If any other meat and potatoes stoner metal band were to lay down the pentatonic simplicity of riffs like ‘Collider’ they’d be dismissed for being derivative but the sheer class with which Adam Sykes and Sam Grant put together these pieces and play off each other with interesting harmonies elevate the songs far beyond your average Sabbath worshippers.
A real stroke of genius comes right out of left field on the grinding slab of noise rock that is ‘Glib Tongued’, when suddenly El-P, one half of alt-hip-hop royalty Run The Jewels swings by to lay down a verse. He’s not phoning it in either, his bars are up there with anything he’s done with Killer Mike.

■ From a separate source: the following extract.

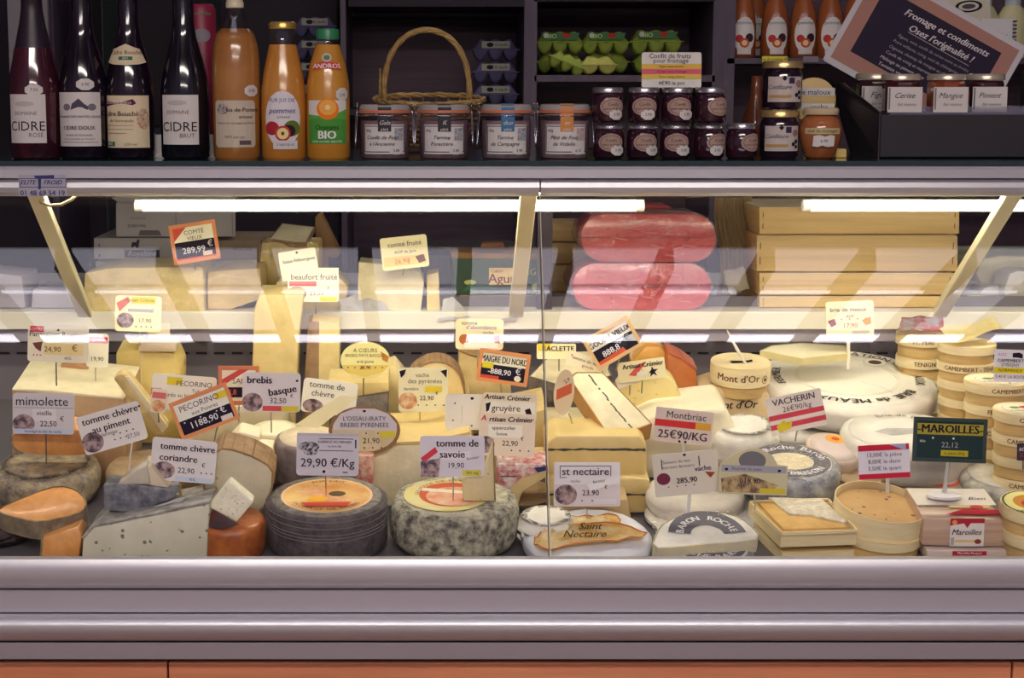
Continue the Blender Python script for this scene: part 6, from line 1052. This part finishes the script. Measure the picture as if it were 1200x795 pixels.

More than any other song in their career, if someone asked you to recommend a song that encapsulates what Pigs Pigs Pigs Pigs Pigs Pigs Pigs are about, it would have to be ‘The Wyrm’. It has everything, from its psychedelic freakout of an intro to its head down, turbocharged main riff and the concrete slab of doom in its midsection, with some extra sprinkles of sonic magic thrown in for good measure. Eight minute closer ‘Toecurler’ begins with a languorous blues motif before descending into a nightmare circus waltz replete with unhinged chromatic riffs that are underpinned by a slightly out of tune piano that’ll have you checking over your shoulder to check you’re not about to be bludgeoned by a psychopathic clown. That sleazy blues riff is brought back in right at the end to bookend the track and calm the jitters brought on by the main body of the track.
And there concludes what is arguably the best album that Pigs Pigs Pigs Pigs Pigs Pigs Pigs have put to their frankly ridiculous name to so far. Hilarious they may be, but this is an album to be taken very seriously indeed.